Auf diesen Aktivitäten lässt es der umtriebige Dirigent aber keineswegs beruhen. Einzelne Mitglieder des vom Lyceum Mozarteum in Havanna geförderten Orchesters lädt er zur Mitwirkung bei Konzerten des Balthasar-Neumann-Ensembles ein. Auch bei dem Projekt „Schubert & Schumann“ vom SHMF waren eine Reihe junger kubanischer Musiker beteiligt. Etwa die Geigerin und Komponistin Jenny Peña Campo Field. Sie hat im Auftrag des Rheingau Musik Festivals eine „Suite Cubana“ geschrieben hat, die am 1. September 2017 im Rahmen dieses Festivals mit der Cuban-European Youth Academy unter Leitung von Duncan Ward uraufgeführt wurde. Hengelbrock bringt dasselbe Stück am 23. September in der Zeche Zollverein in Essen im Rahmen der Ruhrtriennale ebenfalls zur Aufführung.
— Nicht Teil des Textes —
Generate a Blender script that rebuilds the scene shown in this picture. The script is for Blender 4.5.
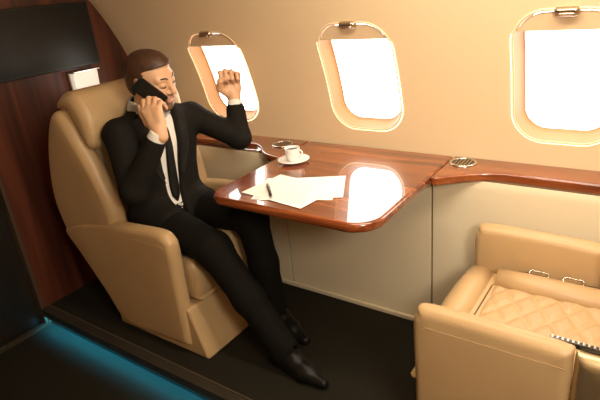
import bpy, bmesh, math, random
import numpy as np
from mathutils import Vector, Matrix
random.seed(3)
D = bpy.data
S = bpy.context.scene
for o in list(D.objects): D.objects.remove(o)
COL = S.collection

# ------------------------------------------------------------------ camera
RM = [[0.8189250472588574, -0.14896990976443908, -0.5542289535533605],
      [0.566138517664338, 0.36799003587522466, 0.7376113558733872],
      [-0.09406883537550542, 0.9178187726786401, -0.38569386141053674]]
cam = D.cameras.new('camera'); co = D.objects.new('camera', cam); COL.objects.link(co)
cam.sensor_width = 36; cam.lens = 521 / 600 * 36; cam.clip_start = 0.02
m = Matrix.Identity(4)
for i in range(3):
    m[i][0] = RM[i][0]; m[i][1] = RM[i][1]; m[i][2] = -RM[i][2]
m[0][3], m[1][3], m[2][3] = 0, 0, 1.42
co.matrix_world = m
S.camera = co
# ------------------------------------------------------------------ light and exposure
S.view_settings.view_transform = 'Standard'; S.view_settings.look = 'None'
S.view_settings.gamma = 1; S.view_settings.exposure = 0.0; S.view_settings.use_curve_mapping = False
W = D.worlds.new('world'); S.world = W; W.use_nodes = True
bg = W.node_tree.nodes['Background']; bg.inputs[0].default_value = (1.0, 0.93, 0.84, 1); bg.inputs[1].default_value = 7.0

def area(name, loc, to, size, power, col, sy=None):
    l = D.lights.new(name, 'AREA'); l.energy = power; l.color = col; l.size = size
    if sy: l.shape = 'RECTANGLE'; l.size_y = sy
    o = D.objects.new(name, l); COL.objects.link(o); o.location = loc
    o.rotation_euler = (Vector(to) - Vector(loc)).to_track_quat('-Z', 'Y').to_euler()
    return o
area('key_light', (0.40, 0.26, 1.52), (-1.15, 1.60, 0.55), 0.36, 20, (1.0, 0.89, 0.74), 0.3)  # unseen key light added low near the camera, reaches the panels under the table
area('ceiling_wash', (-0.35, 1.15, 1.77), (-0.45, 1.93, 0.95), 1.3, 18, (1.0, 0.88, 0.70), 0.12)

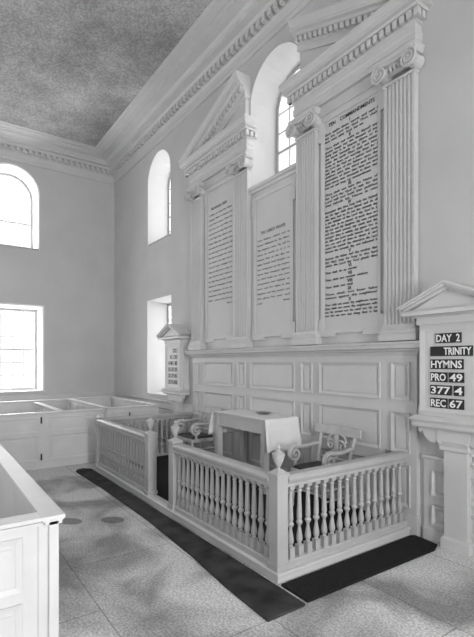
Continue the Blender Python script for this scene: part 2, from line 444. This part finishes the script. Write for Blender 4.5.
SP = (('I', "God spake these words and said I am the Lord thy God Thou shalt have none other Gods but me", 3),
 ('II', "Thou shalt not make to thyself any graven image nor the likeness of any thing that is in heaven above or in the earth beneath or in the water under the earth Thou shalt not bow down to them nor worship them for I the Lord thy God am a jealous God and visit the sins of the fathers upon the children unto the third and fourth generation of them that hate me and shew mercy unto thousands in them that love me and keep my commandments", 12),
 ('III', "Thou shalt not take the Name of the Lord thy God in vain for the Lord will not hold him guiltless that taketh his Name in vain", 4),
 ('IV', "Remember that thou keep holy the Sabbath day Six days shalt thou labour and do all that thou hast to do but the seventh day is the Sabbath of the Lord thy God In it thou shalt do no manner of work thou and thy son and thy daughter thy man servant and thy maid servant thy cattle and the stranger that is within thy gates For in six days the Lord made heaven and earth the sea and all that in them is and rested the seventh day wherefore the Lord blessed the seventh day and hallowed it", 12),
 ('V', "Honour thy father and thy mother that thy days may be long in the land which the Lord thy God giveth thee", 3),
 ('VI', "Thou shalt do no murder", 1), ('VII', "Thou shalt not commit adultery", 1), ('VIII', "Thou shalt not steal", 1),
 ('IX', "Thou shalt not bear false witness against thy neighbour", 2),
 ('X', "Thou shalt not covet thy neighbours house thou shalt not covet thy neighbours wife nor his servant nor his maid nor his ox nor his ass nor any thing that is his", 4))
t = tablet(.98, 1.89, 2.16, 4.90, 'tall tablet lettered with the ten commandments')
x0, x1 = 1.035, 1.835; lines = [('TEN  COMMANDMENTS', x0+.06, x1-.04, 4.77, .046, 'C', True)]
z = 4.715
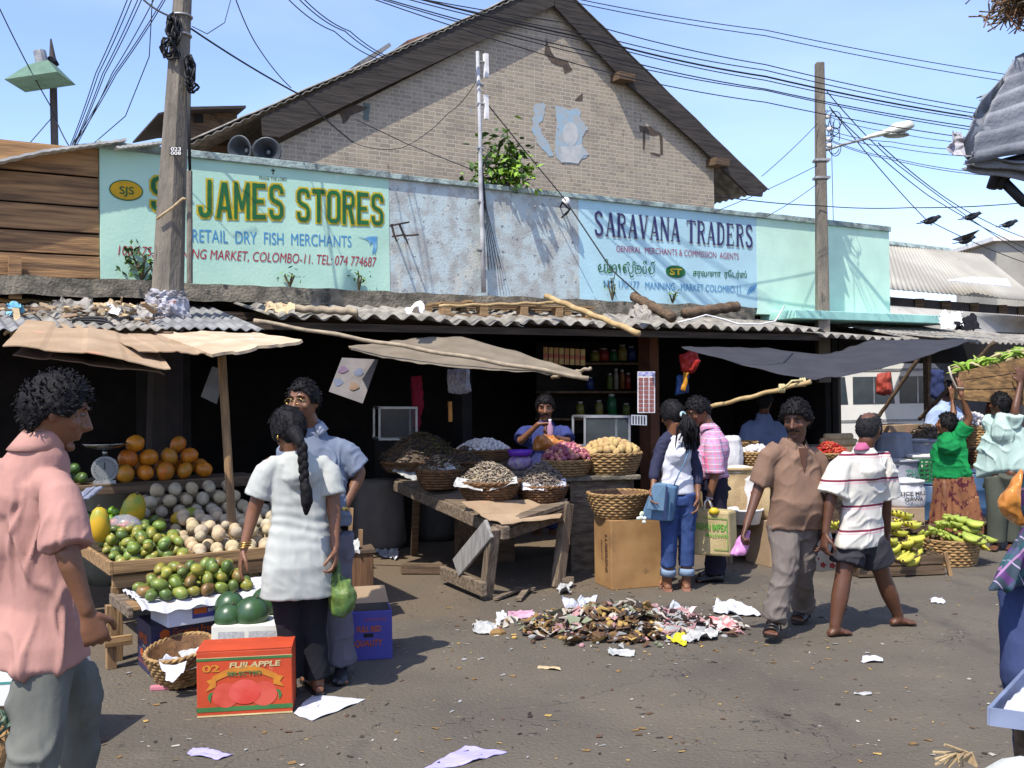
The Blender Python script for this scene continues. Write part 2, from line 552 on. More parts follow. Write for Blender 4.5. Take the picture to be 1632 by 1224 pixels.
# ---------------------------------------------------------------- shop building with the painted parapet
ZT, ZB = F.hit(760, 300).z, F.hit(620, 466).z          # parapet top and bottom
X0, XA, XB, XC, XD = fx(161), fx(621.5), fx(924), fx(1207), fx(1418)
bld = fthing('market_building', 'long low market building with painted parapet advertising two shops above dark stalls', 'building')
mb = MB()
fbox(mb, X0, XA, 0, .2, ZB, ZT)
pnA = mb.build('parapet_panel', m_turq, bld); pnA['label'] = 'turquoise parapet panel lettered for a dry fish shop'
mb = MB(); fbox(mb, XA, XB, .004, .2, ZB, ZT)
pnB = mb.build('parapet_panel', m_peel, bld); pnB['label'] = 'grey blue parapet panel with peeling poster scraps'
mb = MB(); fbox(mb, XB, XC, .002, .2, ZB, ZT)
pnC = mb.build('parapet_panel', m_blue, bld); pnC['label'] = 'pale blue parapet panel lettered for a traders shop'
mb = MB(); fbox(mb, XC, XD, 0, .2, ZB - .08, ZT)
pnD = mb.build('parapet_panel', m_mint, bld); pnD['label'] = 'plain mint green parapet panel at the right end'
mb = MB()
for xa, xb, dz in ((X0 - .02, XA, .07), (XA, XB + .1, .055), (XB + .1, XC, .06), (XC, XD + .01, .075)):
    fbox(mb, xa, xb, -.035, .23, ZT, ZT + dz)
mb.build('coping', [m_cap], bld, bevel=.006)
mb = MB()
def ledge_f(u, v):
    x = fx(-260) + (XC - .2 - fx(-260)) * u
    ring = [(-.14, ZB - .17), (-.14, ZB - .01), (.2, ZB - .01)]
    y, z = ring[int(round(v * 2))]
    return V((x, y + .015 * noise.noise(V((x * 3, z * 9, 1))), z + .02 * noise.noise(V((x * 4, y * 9, 2)))))
mb.grid(ledge_f, 220, 2)
mb.build('ledge', m_conc, bld, fixn=False, solid=.01)
cx0, cx1 = F.hit(1268, 500, -.45).x, F.hit(1522, 510, -.45).x
zc0 = F.hit(1400, 512, -.45).z
mb = MB(); fbox(mb, cx0, cx1, -.45, .19, zc0, zc0 + .115)
mb.build('canopy_slab', mat('mint_canopy', (.34, .62, .52), (.27, .50, .43), scale=5, spots=((.12, .14, .12), 6, .60, (1, 1, .3)), bump=.2), bld, bevel=.008)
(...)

Bei diesem vom Balthasar-Neumann-Chor & -Solisten und dem Cuban-European Youth Orchestra gemeinsam gestalteten Programm steht außerdem die Uraufführung des Stücks „Maria. Eine Vertreibung für Sprecherin, Sprecher, vier Herrensoli, Chor und Orchester“ des in Hamburg geborenen Komponisten Jan Müller-Wieland auf dem Programm. In diesem Melodram – Hengelbrock hat schon eine ganze Reihe von Melodramen Müller-Wielands unter anderem mit Klaus Maria Brandauer als Sprecher zur Uraufführung gebracht – bezieht sich der Komponist sowohl auf Erfahrungen aus Jean-Luc Godards Film „Je vous salue, Marie“ als auch auf José Saramagos Roman „Das Evangelium nach Jesus Christus“. „Thomas Hengelbrock schlug vor“, erzählt Müller-Wieland, „das Orchester genauso zu besetzen wie Robert Schumann in seinen Faust-Szenen. Daher gibt es kein Schlagzeug. Keinen Schmuck! Nur Pauken! Bachs königliches Thema, das Thema regium aus dem ‚Musikalischen Opfer‘ hat mich beim Schreiben die ganze Zeit angestachelt.“
Die von Hengelbrock gestaltete Unterricht bei der Cuban-European Youth Academy ist breit angelegt. „Die jungen Leute aus Kuba und Europa bekommen eine fachspezifische Ausbildung. Sie lernen aber auch was über Musikrecht, Programmgestaltung und wie man sich selbst managen kann.“ Das Balthasar-Neumann-Ensemble, bei dessen Projekten sie vereinzelt mitwirken dürfen, hat viele Mitglieder aus Spanien und Frankreich, die sprachlich helfen können. „Es ist etwas Herzbewegendes in dieser Gruppe“, schwärmt Hengelbrock, „und ein ungeheurer Respekt voreinander. Die Musiker gehen sehr liebevoll miteinander um.“
Gäste im Balthasar-Neumann-Ensemble kommen aber keineswegs nur aus Kuba. Auch Michael Gieler, der Solobratscher des Royal Concertgebouw Orkest in Amsterdam, musiziert regelmäßig bei den Konzerten von Hengelbrocks Lieblingsensemble. „Er macht hier mit, weil er es einfach mag“, sagt Hengelbrock, der seine Beziehungen zu dem niederländischen Spitzenorchester von nun an weiter intensivieren wird. Am 22. März 2019 veranstaltet das Concertgebouw Orkest im Konzerthaus Dortmund sogar ein Porträtkonzert für Hengelbrock mit Werken von Schubert und dem Stück „Soie“ für Flöte und Orchester von Lotta Wennäkoski.
Am 28. November sind Hengelbrock und die Balthasar-Neumann-Ensembles in der Laeiszhalle mit dem Projekt „Weihnachten mit Klaus Maria Brandauer“ zu hören. Zu Musik von Bach, Mendelssohn und Reger setzt Brandauer mit nachdenklichen, aber auch witzigen oder tröstlichen Texten von Rilke, Trakl und Zweig einen Kontrapunkt.